The stuff they do run could have been cut-and-pasted from any of the sweetheart profiles of her done by the Minnesota press over the years. They too, have some kind of weird interest in keeping the "she really is a nut" stuff from their readers.
What about the other stuff that's not in the Time profile: the stuff that's so, so important to readers considering a Bachmann candidacy? One mention, only two words, just a drive-by...of Bachmann's relationship to the Christian right (they quote a flak say that she's a "social conservative.") First: most of Time's readers don't know that social conservative is a euphemism for "protege of the Christian right." In the second place, reducing Bachmann's relationship with the national Christian right to a two word drive-by mention in a quote: indicates that Time actively wants to conceal Bachmann's relationship with the religious right from its readers. (And that relationship, for this person, is umbilical, is "air supply," is more than a decade old, is an essential feature of this politician's agenda and politics.)

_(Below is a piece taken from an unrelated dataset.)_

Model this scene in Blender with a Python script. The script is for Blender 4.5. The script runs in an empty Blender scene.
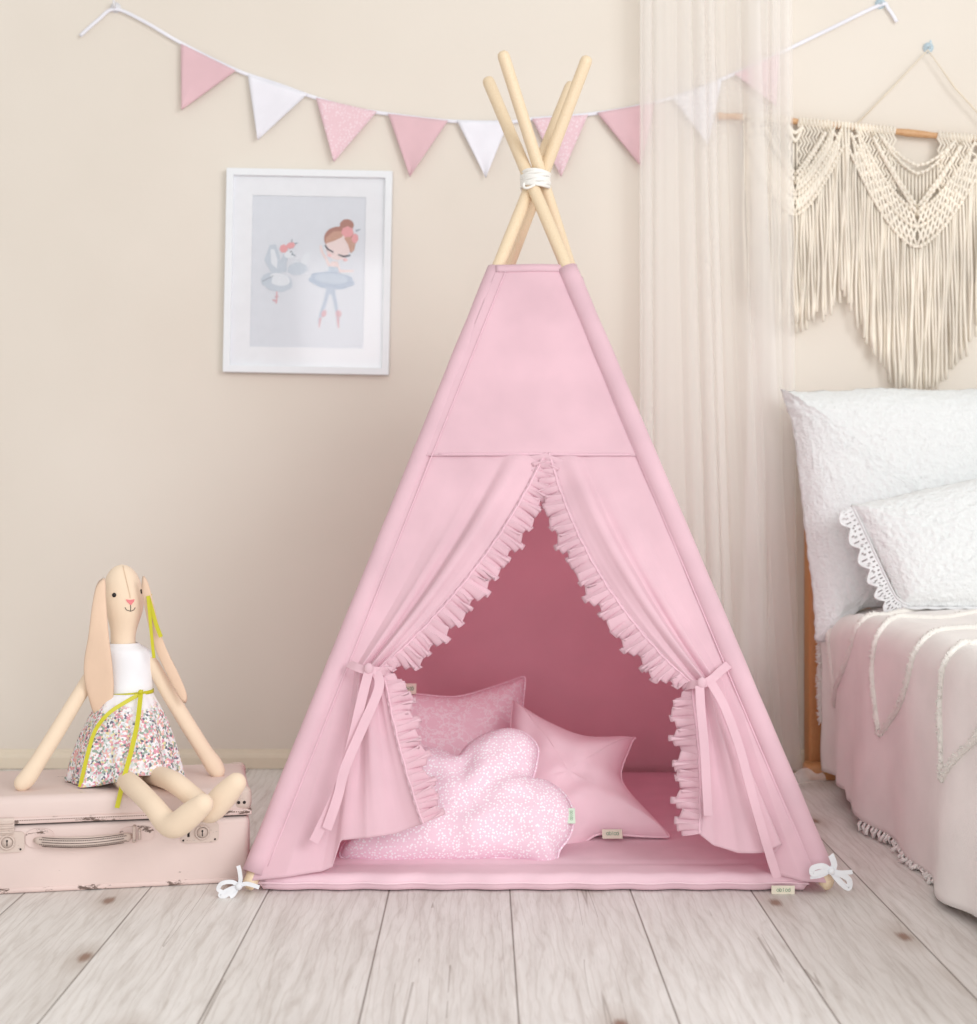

So Time simply leaves that out, leaves that "most important political agenda" thing out of their general introduction to a candidate with support for a White House bid?
Alrighty then...What about..."the lying?" The lying, which is neither "of the left or of the right," but is a verified and documented feature of Bachmann's political style.
It's an established fact. It's been commented on in national media, regularly. Politifact has documented her reliance on lying as matter of policy. Her reliance on lying as way conducting politics was even noted here in Minnesota reporting for the first time, earlier this year.
http://minnesota.publicradio.org/...
But Time, and its editors and reporter, have chosen not to report "the lying thing" to their older, mainstream America audience. So for that audience, relying on Time for their info about the world: "Michele Bachmann is not a liar. That wasn't in the Time profile, and Time would have mentioned that if it was a well-established fact--so it must be mere partisan propaganda when other people claim that she's a liar."
Thus: what you've got here is essentially a piece of Bachmann spin, presented as journalism but designed to enhance her credibility and political prospects by leaving out key features of career. (Objections that putting in all the facts would have made the report unwieldy don't apply here. You don't have to put all the facts into an introductory profile, just the most important ones. And surely--if the concern is reporting the most important truths to the readers--the fact that Bachmann embraces lying and conspiracy theory as a matter of political policy, is more important than any of the facts reported in this Time profile.)